Lucía and I spent our day wandering Dollywood in a state of subdued surrender. The park is so huge, with so many things to do, that trying to have an agenda is pointless. We rode a few rides (I recommend Blazing Fury, a dark ride with astonishingly outdated effects that is somehow still in operation since 1978), we ate a ton of food (the Red Velvet Funnel Cake was quite good, even if it left me covered in powdered sugar and red coloring and looking like a coke fiend with a bloody nose), and we watched a Christmas-themed song and dance show featuring Heidi Parton and a kaiju-sized hologram of her famous aunt.
The attraction I was most looking forward to during my visit to Pigeon Forge was Dolly Parton’s Stampede. Operating since 1988, the show features a feast of a whole chicken, a heaping of sides, and a chance to sip Coke Zero out of a plastic boot.
I first learned about this dinner-and-a-show attraction from the podcast Dolly Parton’s America, which devoted an entire episode to the social reckoning the attraction underwent during the Black Lives Matter movement in the early 2020s. Previously, the show famously reenacted the Civil War while you munched on your mashed potatoes, encouraging audiences to cheer for the North or the South.
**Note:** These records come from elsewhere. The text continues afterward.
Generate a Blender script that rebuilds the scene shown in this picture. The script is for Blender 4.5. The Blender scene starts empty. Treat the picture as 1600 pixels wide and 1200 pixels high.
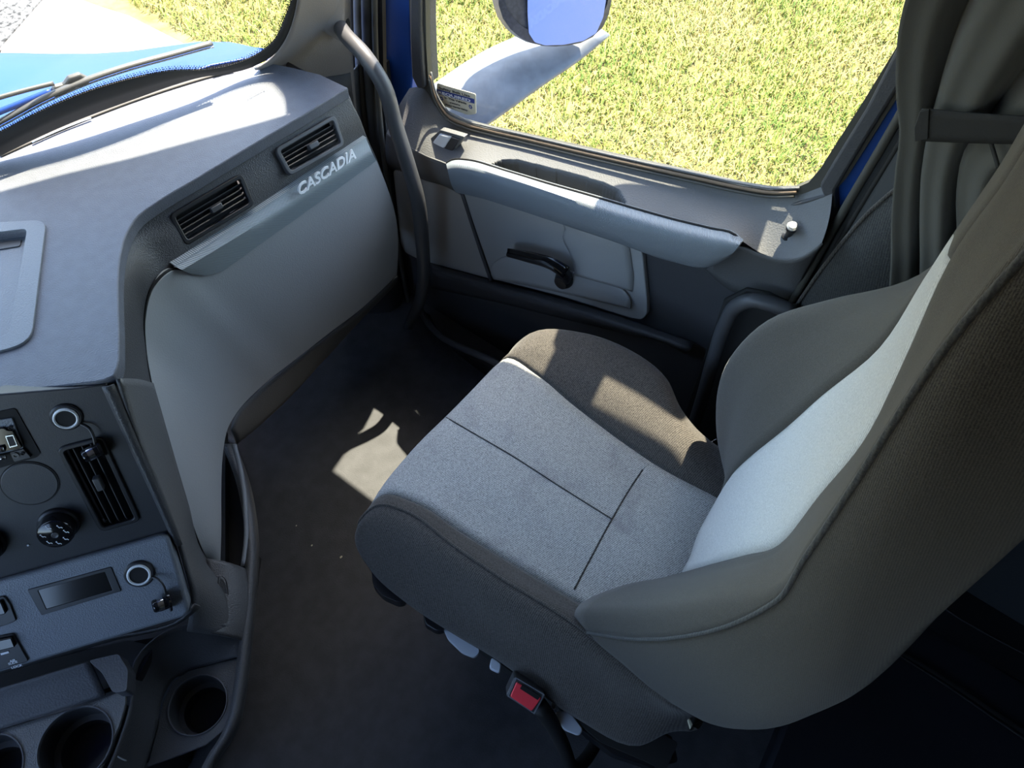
import bpy, bmesh, math, random
import numpy as np
from mathutils import Vector, Matrix
random.seed(7)
rng = np.random.default_rng(5)
sc = bpy.context.scene
col = sc.collection

# ------------------------------------------------------------------ camera
F_PX = 1150.0
CAM = Vector((0.0, 0.0, 1.62))
def cam_axes():
    d = Vector((738-800, 1368-600, F_PX)).normalized()      # world down seen by the camera (right, down, forward)
    X = 2250.0-800; Y = -(d.x*X+d.z*F_PX)/d.y
    a = Vector((X, Y, F_PX)).normalized()
    z = -d; y = z.cross(a)
    return Matrix((a, y, z))                                 # rows: world axes in camera coordinates
RM = cam_axes()
cd = bpy.data.cameras.new('camera'); cam = bpy.data.objects.new('camera', cd); col.objects.link(cam)
cd.sensor_width = 36; cd.lens = 36*F_PX/1600; cd.clip_start = 0.02; cd.clip_end = 200
right = RM.col[0]; down = RM.col[1]; fwd = RM.col[2]
m = Matrix.Identity(4)
for i in range(3):
    m[i][0] = right[i]; m[i][1] = -down[i]; m[i][2] = -fwd[i]; m[i][3] = CAM[i]
cam.matrix_world = m
sc.camera = cam

# ------------------------------------------------------------------ light
SUN_DIR = Vector((1.0, 0.20, 2.1)).normalized()              # towards the sun
w = bpy.data.worlds.new('sky'); sc.world = w; w.use_nodes = True
nt = w.node_tree; bg = nt.nodes['Background']
sky = nt.nodes.new('ShaderNodeTexSky'); sky.sky_type = 'NISHITA'; sky.sun_disc = False
sky.sun_elevation = math.asin(SUN_DIR.z); sky.sun_rotation = math.atan2(SUN_DIR.x, SUN_DIR.y)
sky.air_density = 1.0; sky.dust_density = 1.6; sky.ozone_density = 1.0
nt.links.new(sky.outputs[0], bg.inputs[0]); bg.inputs[1].default_value = 0.88
sd = bpy.data.lights.new('sun', 'SUN'); sd.energy = 17.0; sd.angle = math.radians(0.53); sd.color = (1.0, 0.88, 0.72)
so = bpy.data.objects.new('sun', sd); col.objects.link(so)
so.rotation_euler = SUN_DIR.to_track_quat('Z', 'Y').to_euler(); so.location = (4, 1, 8)
sc.view_settings.view_transform = 'Standard'; sc.view_settings.look = 'None'
sc.view_settings.gamma = 1; sc.view_settings.use_curve_mapping = False
sc.view_settings.exposure = 0.6

# ------------------------------------------------------------------ helpers
def ray(px, py): return RM @ Vector((px-800, py-600, F_PX))
def P(px, py, x=None, y=None, z=None, pl=None):
    """point of a surface (a plane of constant x, y or z, or a general plane) sighted in the photograph"""
    r = ray(px, py)
    if pl is not None:
        n, d = pl; t = (d-n.dot(CAM))/n.dot(r)
    elif x is not None: t = (x-CAM.x)/r.x
    elif y is not None: t = (y-CAM.y)/r.y
    else: t = (z-CAM.z)/r.z
    return CAM+r*t
def PX(pts, x): return [P(a, b, x=x) for a, b in pts]
def PY(pts, y): return [P(a, b, y=y) for a, b in pts]
def PZ(pts, z): return [P(a, b, z=z) for a, b in pts]
def PP(pts, pl): return [P(a, b, pl=pl) for a, b in pts]
def plane(n, p):
    n = Vector(n).normalized(); return (n, n.dot(Vector(p)))

def _spl(pts, S, closed=False):
    """cubic Hermite curve with chord-length tangents, S steps per segment"""
    pts = [Vector(p) for p in pts]; N = len(pts); segs = N if closed else N-1; out = []
    def tang(i):
        if closed: a_, b_, c_ = pts[i-1], pts[i % N], pts[(i+1) % N]
        else:
            if i == 0: return None
            if i == N-1: return None
            a_, b_, c_ = pts[i-1], pts[i], pts[i+1]
        d0 = max((b_-a_).length, 1e-6); d1 = max((c_-b_).length, 1e-6)
        return ((b_-a_)/d0*d1+(c_-b_)/d1*d0)/(d0+d1)
    for i in range(segs):
        p1 = pts[i]; p2 = pts[(i+1) % N]; d = max((p2-p1).length, 1e-6)
        t1 = tang(i); t2 = tang((i+1) % N if closed else i+1)
        ch = (p2-p1)/d
        if t1 is None: t1 = (ch*1.5-(t2 or ch)*.5)
        if t2 is None: t2 = (ch*1.5-t1*.5)
        for k in range(S):
            t = k/S; h1 = 2*t**3-3*t*t+1; h2 = t**3-2*t*t+t; h3 = -2*t**3+3*t*t; h4 = t**3-t*t
            out.append(p1*h1+t1*(h2*d)+p2*h3+t2*(h4*d))
    out.append(pts[0].copy() if closed else pts[-1].copy())
    return out
def cat(pts, n, closed=False):
    """smooth curve through pts resampled to n evenly spaced points"""
    out = _spl(pts, 12, closed)
    L = [0]
    for i in range(1, len(out)): L.append(L[-1]+(out[i]-out[i-1]).length)
    res = []; j = 0; tot = L[-1] or 1
    cnt = n if closed else n-1
    for k in range(n):
        s = tot*k/cnt
        while j < len(L)-2 and L[j+1] < s: j += 1
        d = L[j+1]-L[j]
        res.append(out[j].lerp(out[j+1], (s-L[j])/d if d > 1e-9 else 0))
    return res
def catu(pts, S):
    """Catmull-Rom with even steps (for the backrest, whose control points are evenly spread)"""
    pts = [Vector(p) for p in pts]; N = len(pts); out = []
    for i in range(N-1):
        p1 = pts[i]; p2 = pts[i+1]
        p0 = pts[i-1] if i > 0 else p1+(p1-p2)
        p3 = pts[i+2] if i+2 < N else p2+(p2-p1)
        for k in range(S):
            t = k/S
            out.append(0.5*((2*p1)+(p2-p0)*t+(2*p0-5*p1+4*p2-p3)*t*t+(3*p1-p0-3*p2+p3)*t**3))
    out.append(pts[-1].copy()); return out
def catp(pts, S):
    """smooth curve keeping the parameter of each control point: S steps per segment"""
    return _spl(pts, S)

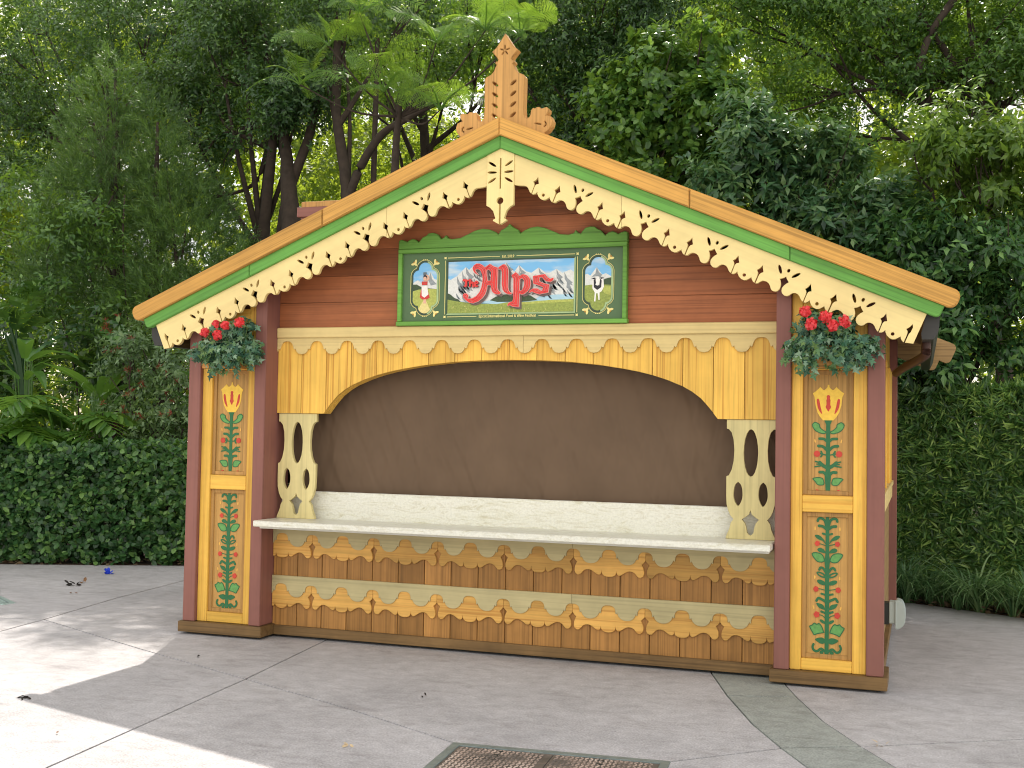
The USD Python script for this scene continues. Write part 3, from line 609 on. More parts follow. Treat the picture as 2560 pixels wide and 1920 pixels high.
# balusters
bo = [(1.649, 1.813), (1.6497, 1.7469), (1.6641, 1.7443), (1.6843, 1.7217), (1.6991, 1.6675), (1.7044, 1.5932), (1.7006, 1.5187), (1.687, 1.4554), (1.6675, 1.4148), (1.6487, 1.4057), (1.649, 1.2655), (1.6525, 1.2084), (1.6644, 1.1632), (1.6818, 1.1268), (1.7031, 1.1031), (1.6936, 1.0902), (1.6824, 1.0726), (1.6753, 1.0381), (1.6659, 1.0149), (1.6509, 0.98), (1.6476, 0.962)]
bc = 1.8222
bl = P([(x - bc, z_) for x, z_ in bo] + [(bc - x, z_) for x, z_ in bo[::-1]]).intersection(sbox(-1, 0.962, 1, 1.814))
bl = bl.difference(ell(0, 1.577, 0.0508, 0.169))
sm = P(bez([(1.7328, 1.3699), (1.7109, 1.3418), (1.7013, 1.2816), (1.7092, 1.2334), (1.7345, 1.1972), (1.7585, 1.2351), (1.7659, 1.2838), (1.7563, 1.3433), (1.7328, 1.3699)], 4)[:-1])
sm = affinity.translate(sm, -bc, 0); bl = bl.difference(sm).difference(mirror(sm))
dm = [(0.0, 1.1693), (-0.0094, 1.1405), (-0.0346, 1.1197), (-0.0605, 1.1027), (-0.0375, 1.077), (-0.0275, 1.0433), (-0.0225, 1.0095), (-0.006, 0.9916)]
bl = bl.difference(P(dm + [(-x, z_) for x, z_ in dm[::-1]]))
for side in (-1, 1):
    K.part('carved_baluster', ext(affinity.translate(bl, side * 1.8275, 0).intersection(sbox(-XI, 0, XI, 3)), 0.197, 0.03), B('baluster_cream'))
# counter, backsplash
K.part('counter_top', bx(-2.008, 2.008, -0.157, 0.30, 0.913, 0.9605, 0.006), B('marble'))
K.part('counter_bracket', bx(-1.99, 1.99, -0.08, 0.17, 0.895, 0.912), B('marble_white'))
K.part('backsplash', bx(-XI + 0.002, XI - 0.002, 0.30, 0.325, 0.9, 1.181, 0.004), B('marble'))
# skirt
for a, b in zip(xs[:-1], xs[1:]):
    K.part('skirt_plank', bx(a + 0.0025, b - 0.0025, 0.196, 0.221, 0.09, 0.912, 0.003), B('skirt_plank'))
K.part('skirt_backing', bx(-XI, XI, 0.222, 0.24, 0.05, 0.912), B('box_black'))
lo = [(0, 0.7725), (0.008, 0.760), (0.018, 0.750), (0.028, 0.7415), (0.020, 0.727), (0.013, 0.710), (0.0095, 0.690), (0.010, 0.672), (0.018, 0.655), (0.034, 0.645), (0.052, 0.6475), (0.066, 0.661), (0.080, 0.677), (0.098, 0.6865), (0.119, 0.6885), (0.140, 0.683), (0.160, 0.671), (0.177, 0.659), (0.190, 0.653), (0.201, 0.6525), (0.210, 0.658), (0.2155, 0.667), (0.2175, 0.679), (0.219, 0.667), (0.226, 0.655), (0.239, 0.646), (0.256, 0.6415), (0.2735, 0.640)]
up = [(0, 0.8355), (0.020, 0.8345), (0.034, 0.829), (0.045, 0.820), (0.0515, 0.808), (0.0545, 0.793), (0.0545, 0.779), (0.062, 0.776), (0.067, 0.787), (0.0695, 0.776), (0.078, 0.760), (0.093, 0.745), (0.113, 0.7365), (0.137, 0.7345), (0.160, 0.738), (0.180, 0.748), (0.195, 0.763), (0.2035, 0.779), (0.206, 0.790), (0.211, 0.779), (0.219, 0.782), (0.219, 0.797), (0.222, 0.812), (0.2285, 0.8245), (0.2395, 0.8335), (0.2535, 0.8385), (0.2735, 0.8395)]
lo_p = lo + [(0.547 - x, z_) for x, z_ in lo[::-1][1:]]; up_p = up + [(0.547 - x, z_) for x, z_ in up[::-1][1:]]
dia0 = -1.6585
for row, (dz, ztop, cm) in enumerate(((0.0, 0.911, 'cream_grey'), (-0.4065, 0.497, 'cream_grey'))):
    upl = []
    for k in range(-1, 8):
        c0 = dia0 + 0.547 * k
        piece = P([(c0 + x, z_ + dz) for x, z_ in lo_p] + [(c0 + x, z_ + dz + 0.004) for x, z_ in up_p[::-1]]).intersection(sbox(-XI + 0.003, 0, XI - 0.003, 2))
        if not piece.is_empty: K.part('scroll_trim', ext(piece, 0.181, 0.0145, 0.002), B('trim_yellow'))
        upl += [(c0 + x, z_ + dz) for x, z_ in up_p[:-1]]
    cr = P([(-3, ztop)] + upl + [(3, ztop)]).intersection(sbox(-XI + 0.003, 0, XI - 0.003, ztop))
    for a, b in ((-3, 0.52), (0.522, 3)): K.part('cream_band', ext(cr.intersection(sbox(a, 0, b, 2)), 0.1745, 0.0215), B(cm))
K.part('base_board', bx(-XI + 0.028, XI - 0.028, 0.168, 0.195, 0.020, 0.0965, 0.004), B('base_brown'))
K.part('skid', bx(-XI + 0.05, XI - 0.05, 0.24, 0.5, 0.0, 0.02), B('box_black'))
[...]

In an era when the Dixie Chicks could no longer perform under that moniker, Dolly Parton and her business partners knew they needed to change the experience.
I’m not sure what the show is like year-round, but my wife and I were blessed to experience the Christmas edition, which had audiences cheering for two warring elf factions before the show transitioned into a live nativity scene.





Brothers and sisters, you have not lived until you’re gnawing on a drumstick and watching an ice-skating sugar plum fairy signal the birth of Christ and a suspended performer tasked with playing an angel pluck a live dove out of the sky like she was a heavenly Mr. Miyagi dispatching flies.
While I may have gone into the trip with a sense of skepticism, Pigeon Forge won me over by the end. People were friendly, there were Bigfoot-themed souvenirs as far as the eye could see, and the Mountain Coasters - small, rider-propelled contraptions built into the side of hills - left me as excited as a school boy, a small drop of urine on the crotch of my pants born out of fear for my life aide.
The biggest highlight? A whole-ass store that was a combination Moon Pie depository (did you know they make guava-flavored Moon Pies?) and book store.
Throughout the weekend, my wife and I's tongue-in-cheek teasing about dating our next trip to Pigeon Forge began to solidify into something more serious. Will we make annual trips to Tennessee for the privilege of pilgrimaging to Pigeon Forge? Probably not, but we will return someday, if only because I didn’t get to ride the Jurassic Jungle Boat Ride.